Con las mascarillas muchos hemos descubierto, junto con el hastío de llevarlas, el extraño poder que da ocultarnos tras una interfaz inanimada. En un sentido simbólico, el rostro es el punto más vulnerable de nuestro cuerpo. Ahí nos sabemos expuestos a la mirada del otro, nuestras expresiones nos traicionan, nos desvelan. El rostro nos abre al encuentro con los demás, y a sus imprevistas consecuencias. Sin embargo, cuando usamos las mascarillas, nuestro rostro queda reducido a nuestra mirada. Nos convertimos en seres observantes, no observados.

Podríamos pensar que evitar la vulnerabilidad nos hace más fuertes, o más libres en nuestras relaciones. Pero nada más lejos. Este ocultamiento nos distancia a los unos de los otros, nos impide conectar con lo desconocido, nos blinda ante las impresiones y percepciones de los demás, y, por tanto, nos hace emocionalmente más pobres, menos capaces de asimilar y entender nuestros propios sentimientos. El rostro es un lugar de encuentro, pero no está abierto sólo al sufrimiento y a la violencia que el otro nos pueda infligir, sino también al cariño, al amparo, al entendimiento.

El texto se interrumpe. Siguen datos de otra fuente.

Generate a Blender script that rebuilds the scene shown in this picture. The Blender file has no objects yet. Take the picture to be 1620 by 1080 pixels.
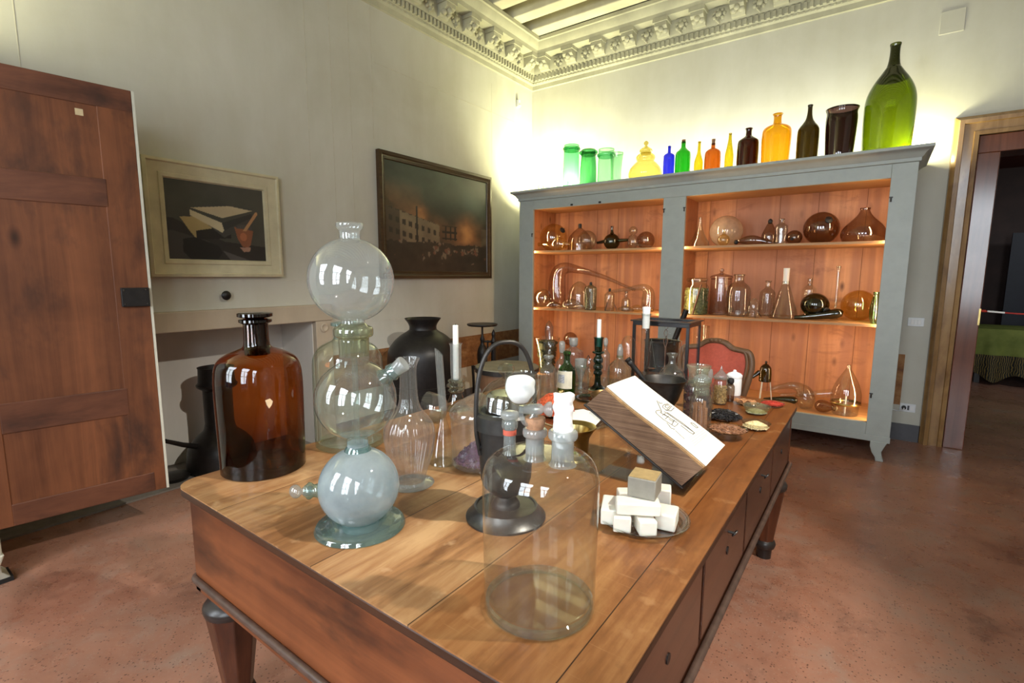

La mascarilla se ha convertido además en un símbolo de desigualdad, una frontera que separa al consumidor del servicio, al cliente del empleado. Los trabajadores ocultan sus rostros, ofrecen una imagen que los clientes leen como menos completa. ¿Más peligrosa? Lo inaceptable se vuelve aceptable para el monstruo, y la máscara es la fina gasa entre uno y otro. Deshumaniza, despoja al portador de su singularidad. Pero ninguna máscara es inmune eternamente. Todas, tarde o temprano, acaban por caer. Algún día nos olvidaremos completamente de las mascarillas, de las crisis, puede que incluso de las guerras, pero ¿cuánto de máscara habrá impregnado nuestro rostro?